Indian police retain carrier pigeons as backstop against disasters

By Sunil Kataria

CUTTACK, India (Reuters) – Even in today’s world of instant messaging, video calls, the internet and mobile telephones, police in India’s eastern state of Odisha are preserving a flock of carrier pigeons for use when disasters sever communication links.

Dating from the days of British colonial rule when police stations used the birds to communicate with each other, the state’s carrier pigeon service employs more than 100 Belgian Homer pigeons.

“We have kept the pigeons for their heritage value and to preserve them for future generations,” said Satish Kumar Gajbhiye, an inspector-general of police in the district of Cuttack.

Police said the pigeons, which can fly at a speed of 55 kph (34 mph), for up to 500 miles (800 km) at a stretch, have proved a lifeline at least twice in the last four decades.

They played a vital role after communication lines went down in 1999, when a powerful cyclone hit coastal areas, as well as in 1982, during devastating floods in some parts of the state.

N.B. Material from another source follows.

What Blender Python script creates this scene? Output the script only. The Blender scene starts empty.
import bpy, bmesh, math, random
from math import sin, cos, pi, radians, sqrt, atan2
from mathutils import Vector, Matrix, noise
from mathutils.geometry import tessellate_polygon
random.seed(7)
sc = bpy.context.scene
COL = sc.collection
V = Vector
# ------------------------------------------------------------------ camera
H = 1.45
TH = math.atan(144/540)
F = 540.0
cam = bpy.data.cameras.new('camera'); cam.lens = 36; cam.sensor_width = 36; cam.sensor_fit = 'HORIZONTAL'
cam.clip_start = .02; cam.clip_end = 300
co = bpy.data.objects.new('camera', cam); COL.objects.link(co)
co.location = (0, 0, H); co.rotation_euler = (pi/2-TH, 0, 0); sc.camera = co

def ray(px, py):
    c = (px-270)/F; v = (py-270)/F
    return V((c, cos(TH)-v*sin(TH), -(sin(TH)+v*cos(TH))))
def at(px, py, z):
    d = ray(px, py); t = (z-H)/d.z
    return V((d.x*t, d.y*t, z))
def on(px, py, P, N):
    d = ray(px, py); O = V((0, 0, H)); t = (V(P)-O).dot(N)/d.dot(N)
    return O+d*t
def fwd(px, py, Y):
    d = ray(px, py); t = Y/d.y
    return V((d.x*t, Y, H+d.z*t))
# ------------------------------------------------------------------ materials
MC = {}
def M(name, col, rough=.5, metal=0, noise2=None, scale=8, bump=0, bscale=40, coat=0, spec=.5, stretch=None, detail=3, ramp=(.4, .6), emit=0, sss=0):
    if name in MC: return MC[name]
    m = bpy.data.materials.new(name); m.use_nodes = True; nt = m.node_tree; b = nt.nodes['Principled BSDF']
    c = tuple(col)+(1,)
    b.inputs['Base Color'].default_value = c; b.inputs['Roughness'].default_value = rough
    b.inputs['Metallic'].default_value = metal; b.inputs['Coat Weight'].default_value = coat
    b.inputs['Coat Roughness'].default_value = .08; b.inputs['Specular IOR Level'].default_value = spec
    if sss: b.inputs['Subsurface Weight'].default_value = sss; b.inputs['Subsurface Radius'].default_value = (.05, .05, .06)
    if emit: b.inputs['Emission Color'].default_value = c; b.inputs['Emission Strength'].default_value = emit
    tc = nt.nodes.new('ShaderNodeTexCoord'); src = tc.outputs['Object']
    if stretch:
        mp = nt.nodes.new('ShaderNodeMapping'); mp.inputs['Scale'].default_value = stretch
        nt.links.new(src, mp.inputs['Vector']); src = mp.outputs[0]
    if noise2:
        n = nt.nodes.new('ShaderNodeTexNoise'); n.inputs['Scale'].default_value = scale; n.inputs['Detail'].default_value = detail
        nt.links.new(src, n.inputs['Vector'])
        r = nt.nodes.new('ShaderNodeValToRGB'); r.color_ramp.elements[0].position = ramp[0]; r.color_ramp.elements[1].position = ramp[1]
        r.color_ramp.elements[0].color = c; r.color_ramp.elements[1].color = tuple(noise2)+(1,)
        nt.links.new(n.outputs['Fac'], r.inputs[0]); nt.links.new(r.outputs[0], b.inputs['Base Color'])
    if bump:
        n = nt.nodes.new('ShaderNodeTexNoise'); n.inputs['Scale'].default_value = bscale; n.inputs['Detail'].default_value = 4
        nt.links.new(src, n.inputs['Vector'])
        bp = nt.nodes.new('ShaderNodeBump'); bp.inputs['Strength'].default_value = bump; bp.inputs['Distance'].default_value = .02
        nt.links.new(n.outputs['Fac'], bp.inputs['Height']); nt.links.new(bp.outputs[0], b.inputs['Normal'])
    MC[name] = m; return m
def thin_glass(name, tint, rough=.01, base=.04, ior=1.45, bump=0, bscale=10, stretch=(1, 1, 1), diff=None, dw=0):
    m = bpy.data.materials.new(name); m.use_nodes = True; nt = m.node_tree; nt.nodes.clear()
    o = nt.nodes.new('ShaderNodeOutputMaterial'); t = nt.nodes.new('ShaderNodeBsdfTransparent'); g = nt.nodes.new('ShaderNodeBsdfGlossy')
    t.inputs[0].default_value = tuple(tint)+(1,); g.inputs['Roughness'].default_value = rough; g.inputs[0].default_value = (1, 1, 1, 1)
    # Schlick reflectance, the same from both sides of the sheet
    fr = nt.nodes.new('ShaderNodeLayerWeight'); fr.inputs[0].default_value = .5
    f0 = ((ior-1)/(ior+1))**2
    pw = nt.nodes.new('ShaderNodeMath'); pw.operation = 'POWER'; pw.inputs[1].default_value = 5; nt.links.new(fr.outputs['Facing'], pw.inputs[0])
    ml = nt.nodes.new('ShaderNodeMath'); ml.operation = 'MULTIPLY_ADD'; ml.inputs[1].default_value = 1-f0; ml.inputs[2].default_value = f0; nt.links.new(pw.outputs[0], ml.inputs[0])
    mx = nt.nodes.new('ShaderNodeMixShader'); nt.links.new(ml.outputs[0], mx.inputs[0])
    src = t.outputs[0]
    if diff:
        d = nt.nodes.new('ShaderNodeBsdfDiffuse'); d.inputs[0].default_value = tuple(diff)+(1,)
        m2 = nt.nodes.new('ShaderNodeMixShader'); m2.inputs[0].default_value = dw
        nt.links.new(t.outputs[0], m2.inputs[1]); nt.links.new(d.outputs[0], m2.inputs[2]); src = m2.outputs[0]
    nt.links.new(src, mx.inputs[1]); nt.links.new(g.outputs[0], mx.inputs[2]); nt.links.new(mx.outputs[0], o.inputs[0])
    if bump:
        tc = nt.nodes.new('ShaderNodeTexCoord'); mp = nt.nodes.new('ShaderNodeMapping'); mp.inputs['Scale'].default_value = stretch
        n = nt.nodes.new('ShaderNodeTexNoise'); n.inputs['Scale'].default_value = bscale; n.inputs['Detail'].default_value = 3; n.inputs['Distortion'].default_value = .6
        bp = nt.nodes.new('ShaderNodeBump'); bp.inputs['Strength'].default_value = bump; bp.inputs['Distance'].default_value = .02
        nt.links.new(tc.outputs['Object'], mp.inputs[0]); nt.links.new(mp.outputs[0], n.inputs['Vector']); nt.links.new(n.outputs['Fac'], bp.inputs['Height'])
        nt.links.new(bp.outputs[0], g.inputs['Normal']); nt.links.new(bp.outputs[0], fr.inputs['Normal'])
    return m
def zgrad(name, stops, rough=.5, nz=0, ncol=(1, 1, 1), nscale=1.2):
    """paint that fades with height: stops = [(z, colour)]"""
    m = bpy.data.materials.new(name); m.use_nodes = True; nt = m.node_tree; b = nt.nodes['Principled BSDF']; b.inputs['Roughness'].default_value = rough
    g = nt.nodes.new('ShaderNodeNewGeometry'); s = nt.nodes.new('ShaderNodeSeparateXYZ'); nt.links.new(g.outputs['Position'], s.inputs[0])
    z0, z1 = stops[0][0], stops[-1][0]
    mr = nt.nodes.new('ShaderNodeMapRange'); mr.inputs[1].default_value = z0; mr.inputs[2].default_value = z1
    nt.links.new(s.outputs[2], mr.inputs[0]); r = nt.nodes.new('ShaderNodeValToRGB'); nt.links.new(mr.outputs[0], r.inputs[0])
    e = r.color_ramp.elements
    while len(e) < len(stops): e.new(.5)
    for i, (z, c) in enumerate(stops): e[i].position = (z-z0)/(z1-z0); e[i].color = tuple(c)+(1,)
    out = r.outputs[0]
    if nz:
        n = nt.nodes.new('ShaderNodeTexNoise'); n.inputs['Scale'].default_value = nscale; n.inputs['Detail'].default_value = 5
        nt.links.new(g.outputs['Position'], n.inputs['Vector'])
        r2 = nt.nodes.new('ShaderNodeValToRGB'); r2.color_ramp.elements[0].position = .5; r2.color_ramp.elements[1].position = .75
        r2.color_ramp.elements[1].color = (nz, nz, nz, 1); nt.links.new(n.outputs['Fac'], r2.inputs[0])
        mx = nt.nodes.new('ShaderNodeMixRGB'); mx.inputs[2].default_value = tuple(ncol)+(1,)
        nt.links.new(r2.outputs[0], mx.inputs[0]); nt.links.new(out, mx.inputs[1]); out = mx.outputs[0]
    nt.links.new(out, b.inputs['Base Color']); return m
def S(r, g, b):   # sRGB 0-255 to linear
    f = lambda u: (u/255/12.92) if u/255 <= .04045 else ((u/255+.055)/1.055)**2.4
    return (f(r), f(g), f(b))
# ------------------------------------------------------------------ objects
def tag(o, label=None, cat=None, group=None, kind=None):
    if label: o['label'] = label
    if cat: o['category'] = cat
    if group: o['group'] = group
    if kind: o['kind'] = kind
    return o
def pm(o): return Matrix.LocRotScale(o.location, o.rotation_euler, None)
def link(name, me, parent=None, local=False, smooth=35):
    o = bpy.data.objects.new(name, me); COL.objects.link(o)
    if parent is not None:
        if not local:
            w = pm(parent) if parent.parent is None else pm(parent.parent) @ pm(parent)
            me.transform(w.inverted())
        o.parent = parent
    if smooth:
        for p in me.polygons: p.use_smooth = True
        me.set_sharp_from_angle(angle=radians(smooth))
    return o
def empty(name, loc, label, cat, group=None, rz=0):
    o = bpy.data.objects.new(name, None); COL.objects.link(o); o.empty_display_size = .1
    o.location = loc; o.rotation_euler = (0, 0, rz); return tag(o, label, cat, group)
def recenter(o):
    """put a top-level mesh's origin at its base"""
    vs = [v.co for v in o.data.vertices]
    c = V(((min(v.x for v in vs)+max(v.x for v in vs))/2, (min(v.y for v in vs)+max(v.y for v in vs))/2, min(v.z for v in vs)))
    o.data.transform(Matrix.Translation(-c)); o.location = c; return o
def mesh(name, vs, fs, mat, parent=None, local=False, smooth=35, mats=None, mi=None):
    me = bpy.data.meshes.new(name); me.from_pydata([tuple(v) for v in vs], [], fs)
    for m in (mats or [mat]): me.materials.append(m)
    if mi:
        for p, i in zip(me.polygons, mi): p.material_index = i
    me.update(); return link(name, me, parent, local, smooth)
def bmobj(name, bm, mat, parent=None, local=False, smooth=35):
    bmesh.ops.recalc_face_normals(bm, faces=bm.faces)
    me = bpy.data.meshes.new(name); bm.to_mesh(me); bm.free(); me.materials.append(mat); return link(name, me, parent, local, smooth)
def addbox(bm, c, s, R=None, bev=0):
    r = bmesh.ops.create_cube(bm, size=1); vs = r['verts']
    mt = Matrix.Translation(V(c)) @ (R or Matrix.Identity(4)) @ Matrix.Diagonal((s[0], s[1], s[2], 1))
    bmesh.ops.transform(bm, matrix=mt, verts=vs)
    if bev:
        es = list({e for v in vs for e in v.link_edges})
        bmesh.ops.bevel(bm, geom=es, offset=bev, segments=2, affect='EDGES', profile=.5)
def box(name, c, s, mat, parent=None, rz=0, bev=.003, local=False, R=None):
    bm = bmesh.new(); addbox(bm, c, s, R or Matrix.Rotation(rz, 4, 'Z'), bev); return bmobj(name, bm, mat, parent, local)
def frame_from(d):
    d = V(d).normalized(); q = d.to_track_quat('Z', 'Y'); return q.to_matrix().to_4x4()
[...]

The pigeons usually carry messages written on lightweight onion paper, inserted into a capsule and then tied to a leg.

“We start training the birds at five to six weeks old, when they are placed in a crate and put in their shelter,” said Parshuram Nanda, who looks after the birds.

As they get older, the pigeons are taken some distance away to be freed and fly back to the shelter by instinct.

“The distance is increased gradually, and within 10 days, they are able to return from about 30 km (19 miles),” Nanda said.

Carrier pigeons took news of the conquest of Gaul to Rome, brought to England the news of Napoleon’s defeat at Waterloo, and were widely used to carry messages during the two world wars.

But the arrival of modern communications means the Indian pigeons today figure mostly in ceremonial roles during government functions for national holidays such as Independence Day and Republic Day, Gajbhiye said.

Studies show the pigeons can detect magnetic fields and zoom in on their destination from thousands of miles away, said historian Anil Dhir, who works with the police.

“Even in the unlikely event that every mode of communication breaks down tomorrow, the pigeons will never fail,” he said.